Ter esse espaço, como no Caminhos da Reportagem, uma grande reportagem ou documentário jornalístico para elaborar isso com profundidade é uma oportunidade que a gente não vê tão facilmente. Quantos programas têm quase uma hora para debater um assunto? Acho que daí, também, a importância da TV pública, para dar espaço e muitas vezes voz para essas mulheres que não têm ou têm um espaço restrito e muito limitado.
Qual sua motivação para cobrir esse tema?
Foi um tema escolhido pelo grupo. Lá no programa Caminhos da Reportagem, as pessoas que trabalham na produção e na reportagem a maioria são, na maioria, mulheres, então nós temos esse olhar já para o feminino.
E é no dia a dia, ao frequentar restaurantes ,por exemplo, e encontrar refugiadas que lá trabalham, descobrir que uma outra vendia roupas maravilhosas e era estilista em seu país e, conversar, é um senso de humanidade, de entrar um pouco no universo dessas mulheres. Também tentar saber o que elas passam, quais são as dificuldades e mostrar principalmente a força que essas mulheres têm, apesar de tudo o que passaram.
Elas atravessaram um mundo para chegar até aqui e você vê que força uma mulher dessa tem. Um exemplo é uma de nossas entrevistadas que veio prestigiar a cerimônia hoje. Ela veio da Síria sem saber falar português e está aqui batalhando. Entrevistamos uma outra menina palestina que nasceu num campo de refugiados e veio ao Brasil sozinha... sem saber de nada, sem saber que país era esse...
Então, qual é a força? Que força é essa que motiva essas mulheres? A despeito e apesar de tudo o que elas viveram no país de origem, tentarem uma nova vida aqui, com dignidade, com força e acima de tudo com muita coragem.
Quais foram as maiores dificuldades para executar essa pauta?
Acho que uma das maiores dificuldades foi do ponto de vista humano, descobrir essas mulheres, criar uma empatia, conversar com elas para que se sentissem à vontade para contar um pouco da vida delas e os motivos que as fizeram deixar seus países de origem.
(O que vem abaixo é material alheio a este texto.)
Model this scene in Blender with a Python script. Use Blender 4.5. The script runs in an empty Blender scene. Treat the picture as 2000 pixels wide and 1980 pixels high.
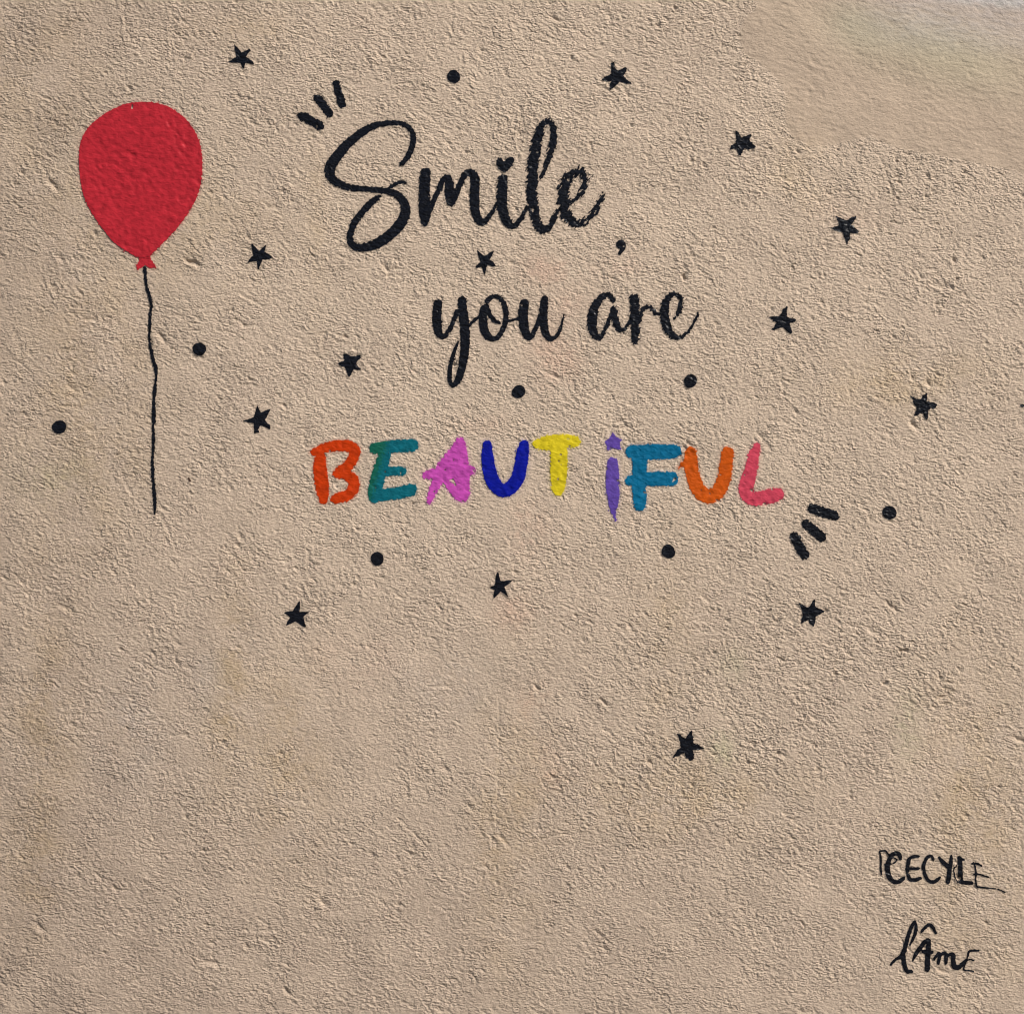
import bpy, math
import numpy as np
from mathutils import Vector

# ---------------------------------------------------------------- camera, sky, sun, exposure
scene = bpy.context.scene
COL = scene.collection
EYE = 1.5                       # height of the picture's centre above the pavement
DIST = 2.7
cam_data = bpy.data.cameras.new('camera')
cam = bpy.data.objects.new('camera', cam_data)
COL.objects.link(cam)
cam.location = (0, -DIST, EYE)
cam.rotation_euler = (math.radians(90), 0, 0)
cam_data.sensor_width = 36
cam_data.lens = 36 * DIST / 2.0
cam_data.clip_start = 0.05
cam_data.clip_end = 500
scene.camera = cam

SUN_DIR = Vector((0.60, -0.46, 0.66)).normalized()      # towards the sun
elev = math.asin(SUN_DIR.z)
azim = math.atan2(SUN_DIR.x, SUN_DIR.y)                  # from +Y, clockwise
world = bpy.data.worlds.new('World')
scene.world = world
world.use_nodes = True
wn = world.node_tree
bg = wn.nodes['Background']
sky = wn.nodes.new('ShaderNodeTexSky')
sky.sky_type = 'NISHITA'
sky.sun_disc = False
sky.sun_elevation = elev
sky.sun_rotation = azim
wn.links.new(sky.outputs[0], bg.inputs[0])
bg.inputs[1].default_value = 0.07
sun_data = bpy.data.lights.new('sun', 'SUN')
sun_data.energy = 4.6
sun_data.angle = math.radians(4)
sun_data.color = (1.0, 0.94, 0.86)
sun = bpy.data.objects.new('sun', sun_data)
COL.objects.link(sun)
sun.rotation_euler = SUN_DIR.to_track_quat('Z', 'Y').to_euler()
sun.location = (3, -3, 5)
scene.view_settings.view_transform = 'Standard'
scene.view_settings.look = 'None'
scene.view_settings.gamma = 1
scene.view_settings.use_curve_mapping = False
scene.view_settings.exposure = 0.36
scene.cycles.filter_width = 1.1

# ---------------------------------------------------------------- helpers
rng = np.random.default_rng(11)
N = 2048
RES = 2.15                       # millimetres between samples of the relief tile
_k = np.fft.fftfreq(N, RES)
_kr = np.fft.rfftfreq(N, RES)

def band(lo, hi, seed, ang=0.0, stretch=1.0, slope=0.0):
    """band-limited noise (wavelengths lo..hi millimetres), unit variance"""
    r = np.random.default_rng(seed)
    f = np.fft.rfft2(r.standard_normal((N, N)).astype(np.float32))
    ky = _k[:, None]; kx = _kr[None, :]
    c, s = math.cos(ang), math.sin(ang)
    ku = (kx * c + ky * s) * stretch        # along the streak: squeezed spectrum
    kv = -kx * s + ky * c
    k = np.sqrt(ku * ku + kv * kv) + 1e-9
    m = 1 / (1 + (k * lo) ** 6) * (1 - 1 / (1 + (k * hi) ** 4))
    if slope: m = m * k ** (-slope)
    a = np.fft.irfft2(f * m, s=(N, N))
    return (a / a.std()).astype(np.float32)

def smooth(a, sig):
    f = np.fft.rfft2(a)
    g = np.exp(-2 * (math.pi * sig) ** 2 * (_k[:, None] ** 2 + _kr[None, :] ** 2))
    return np.fft.irfft2(f * g, s=(N, N)).astype(np.float32)

def samp(tile, X, Y):
    """bilinear, periodic; X, Y in millimetres"""
    x = X / RES + 4000.0 * N; y = Y / RES + 4000.0 * N
    xi = np.floor(x).astype(np.int64); yi = np.floor(y).astype(np.int64)
    fx = (x - xi).astype(np.float32); fy = (y - yi).astype(np.float32)
    x0 = xi % N; x1 = (xi + 1) % N; y0 = yi % N; y1 = (yi + 1) % N
    return (tile[y0, x0] * (1 - fx) + tile[y0, x1] * fx) * (1 - fy) + (tile[y1, x0] * (1 - fx) + tile[y1, x1] * fx) * fy

def lerp(a, b, t): return a + (b - a) * t
def sstep(a, b, x):
    t = np.clip((x - a) / (b - a), 0, 1); return t * t * (3 - 2 * t)
def blob(X, Y, cx, cy, rx, ry, ang=0.0):
    c, s = math.cos(math.radians(ang)), math.sin(math.radians(ang))
    u = (X - cx) * c + (Y - cy) * s; v = -(X - cx) * s + (Y - cy) * c
    return np.exp(-((u / rx) ** 2 + (v / ry) ** 2))

# all drawing below is in millimetres on the wall: X to the right, Y down from the top edge of the
# two-metre field of view; wall point = (X/1000 - 1, relief, EYE + .99 - Y/1000)
n_big = band(70, 320, 1, slope=0.6)
n_mid = band(14, 45, 2, ang=math.radians(38), stretch=1.3)
n_main = band(9.5, 36, 3, ang=math.radians(35), stretch=1.25, slope=0.25)
n_fine = band(8.5, 14, 4, ang=math.radians(35), stretch=1.3)
n_pit = band(10, 18, 5, ang=math.radians(30), stretch=1.6)
n_mod = band(90, 400, 6)
n_patch = band(28, 110, 15)
n_col = band(60, 500, 7, slope=0.8)
n_col2 = band(14, 70, 8)
n_edge = band(9, 28, 9)             # these two are read at twice the scale
n_hair = band(7, 60, 10, ang=math.radians(-55), stretch=3.5)

def sharpen(a):     # sandy render: rounded tops, tight cracks between them
    return np.where(a > 0, a * 0.75, a * 1.15 - 0.12 * a * a)
t_main = sharpen(n_main)
t_main -= t_main.mean()
n_trowel = band(7, 70, 13, ang=math.radians(12), stretch=3.2, slope=0.3)
PIT = np.clip(n_pit - 2.0 + 0.25 * np.tanh(band(60, 200, 12)), 0, None)
BUMP = 0.22 * np.tanh(n_mid * 0.9) + 0.27 * t_main + 0.07 * n_fine - 1.2 * PIT
RELIEF = BUMP.astype(np.float32)
def gouge(T, count, seed):
    """trowel drags, lost grains and little lips of render, stamped into the tile"""
    g = np.random.default_rng(seed)
    done = 0
    while done < count:
        cx, cy = g.random(2) * N * RES
        if g.random() > 0.30 + 0.32 * float(samp(n_mod, np.array([cx]), np.array([cy]))[0]): continue
        done += 1
        big = g.random() < 0.065; long = g.random() < 0.012
        L = g.uniform(25, 60) if long else (g.uniform(7, 18) if big else g.uniform(3.0, 7.5)); Wd = 2.6 if long else (g.uniform(3.2, 5.2) if big else g.uniform(2.4, 3.6))
        dep = 0.9 if long else (g.uniform(1.3, 2.8) if big else g.uniform(0.5, 1.0) + g.exponential(0.35))
        an = math.radians(g.normal(28, 24)); c, s_ = math.cos(an), math.sin(an)
        R = int(L / RES) + 6
        ii = np.arange(int(cy / RES) - R, int(cy / RES) + R); jj = np.arange(int(cx / RES) - R, int(cx / RES) + R)
        gx, gy = np.meshgrid(jj * RES - cx, ii * RES - cy)
        u = gx * c + gy * s_; v = -gx * s_ + gy * c + 1.2 * np.sin(u / L * 2.2 + cx)
        d = dep * np.exp(-(u / L) ** 4 - (v / Wd) ** 2) - 0.42 * dep * np.exp(-(u / L) ** 2 - ((v - Wd * 1.7) / Wd) ** 2)
        T[np.ix_(ii % N, jj % N)] -= d.astype(np.float32)
gouge(RELIEF, 6500, 21)
RELIEF_SOFT = 0.75 * smooth(RELIEF, 1.9)
WAVE = (0.35 * n_big).astype(np.float32)

PATCH = [(270,-200),(270,0),(240,60),(165,130),(140,250),(170,340),(260,390),(380,500),(430,590),(430,780),(480,870),(580,920),(700,915),(850,890),(960,850),(1030,890),(1150,940),(1300,960),(1500,1000),(1700,1040),(1932,1090),(2300,1130),(2300,-200)]
PATCH = [(1400 + x / 3.22, y / 3.22) for x, y in PATCH]

def sd_poly(X, Y, P):
    P = np.asarray(P, dtype=np.float64)
    d = np.full(X.shape, 1e18); inside = np.zeros(X.shape, bool)
    n = len(P)
    for i in range(n):
        ax, ay = P[i]; bx, by = P[(i + 1) % n]
        ex, ey = bx - ax, by - ay
        wx, wy = X - ax, Y - ay
        t = np.clip((wx * ex + wy * ey) / (ex * ex + ey * ey + 1e-12), 0, 1)
        d = np.minimum(d, (wx - ex * t) ** 2 + (wy - ey * t) ** 2)
        c = ((ay <= Y) & (by > Y)) | ((ay > Y) & (by <= Y))
        with np.errstate(divide='ignore', invalid='ignore'):
            xx = ax + (Y - ay) / (by - ay if by != ay else 1e-12) * ex
        inside ^= c & (X < xx)
    return np.where(inside, -1, 1) * np.sqrt(d)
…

Respeitando também essa questão de que muitas mulheres não queriam ou não podiam mostrar seus rostos. A gente sempre respeitou isso, deixando com que elas se sentissem à vontade. Até porque muitas delas corriam risco e essa questão no anonimato foi muito importante.
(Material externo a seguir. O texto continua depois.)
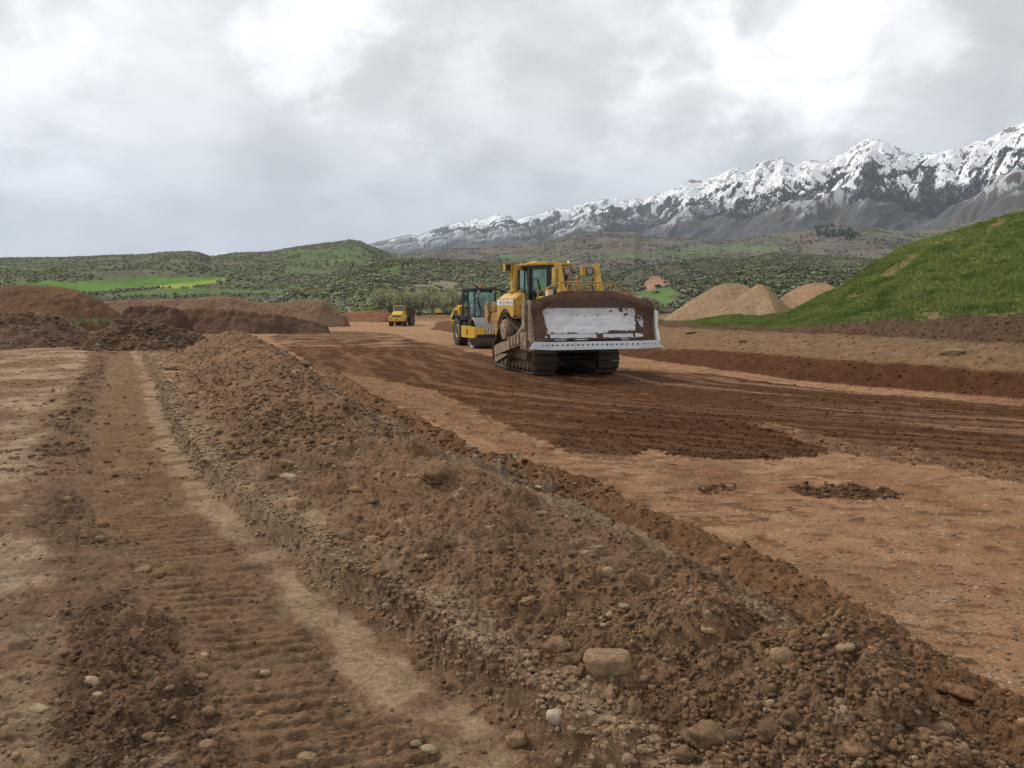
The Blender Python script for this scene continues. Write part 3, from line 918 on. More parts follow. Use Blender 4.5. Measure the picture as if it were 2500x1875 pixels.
MB().cyl((-.3, 1.35, 2.40), (-.3, 1.35, 2.95), .065, n=14).cyl((-.3, 1.35, 2.95), (-.3, 1.26, 3.04), .065, .06, 14).build('exhaust', 'worn_yellow', hood)
for sx in (1, -1):
    bx_ = sx * .42 - .10
    m = MB().box((bx_, .42, 2.52), (.15, .46, .26), taper=(1, .7)).build('intake_box', 'yellow_paint', hood, .02)
    MB().box((bx_, .645, 2.51), (.12, .02, .18), (-.14, 0, 0)).box((bx_ + sx * .08, .42, 2.51), (.02, .30, .16)).build('intake_screen', 'white_decal', m)
# lift cylinders standing beside the hood, each with a work lamp
for sx, nm in ((1, 1), (-1, 0)):
    LX = sx * .64 - .24
    b0, t0 = Vector((LX - sx * .02, 1.95, 1.9)), Vector((LX, 1.42, 3.36))
    lc = MB().cyl(b0, t0, .115, n=20).cyl(t0 + Vector((0, .02, -.05)), t0 + Vector((0, -.01, .03)), .125, n=20).cyl(b0.lerp(t0, .42), b0.lerp(t0, .5), .15, n=20).build('lift_cylinder', 'yellow_paint', doz)
    MB().cyl(b0, b0 + Vector((0, .95, -.75)), .06, n=14).build('cylinder_rod', 'steel', lc)
    ox = sx * .155 if sx > 0 else .04
    zt = 3.30
    MB().prism([(1.40, zt), (1.62, zt - .02), (1.66, zt - .38), (1.60, zt - .62), (1.52, zt - .62), (1.42, zt - .3)], 'x', LX + ox - .02, LX + ox + .05).build('guard_plate', 'yellow_paint', lc, .008)
    lx = LX - sx * .26
    l_ = MB().box((lx, 1.42, 3.18), (.25, .20, .25)).box((lx, 1.36, 3.32), (.27, .24, .03)).build('lamp_housing', 'yellow_paint', lc, .015)
    if sx < 0:
        MB().box((lx + .19, 1.42, 3.20), (.12, .18, .30)).build('lamp_bracket', 'yellow_paint', l_, .01)
    MB().lathe([(.105, 0), (.105, .02), (.09, .035), (.01, .045)], (lx, 1.52, 3.18), 'y', 22).build('work_lamp', 'lamp_glass', l_)
    MB().lathe([(.125, -.02), (.125, .03), (.105, .03)], (lx, 1.515, 3.18), 'y', 22).build('lamp_rim', 'black_paint', l_)
    MB().tube([(LX - sx * .14, 1.6, 2.35), (LX - sx * .22, 1.62, 2.75), (LX - sx * .14, 1.5, 2.95), (LX - sx * .08, 1.5, 2.85)], .02, 6).build('hose', 'rubber', lc)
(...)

As reportagens costumam ter um efeito diferente sobre a equipe de reportagem. O que mais lhe impactou pessoalmente nessa produção?
Que coragem é essa que faz com que essas mulheres venham até aqui? Que deixem seus países de origem e busquem uma vida melhor? Acho que essa força feminina foi o que mais me chamou a atenção na produção de "RefugiadAs". É um motivo de inspiração também para minha vida pessoal. Quando a gente acha que está difícil, que a situação está complicada, eu sempre penso nessas mulheres e no quanto elas fizeram, o quanto se esforçaram para estar aqui e estão ralando, com filhos, sem filhos, com emprego, sem emprego. Não me sinto nem mesmo em condições de desanimar no meio de tanta força que presencio.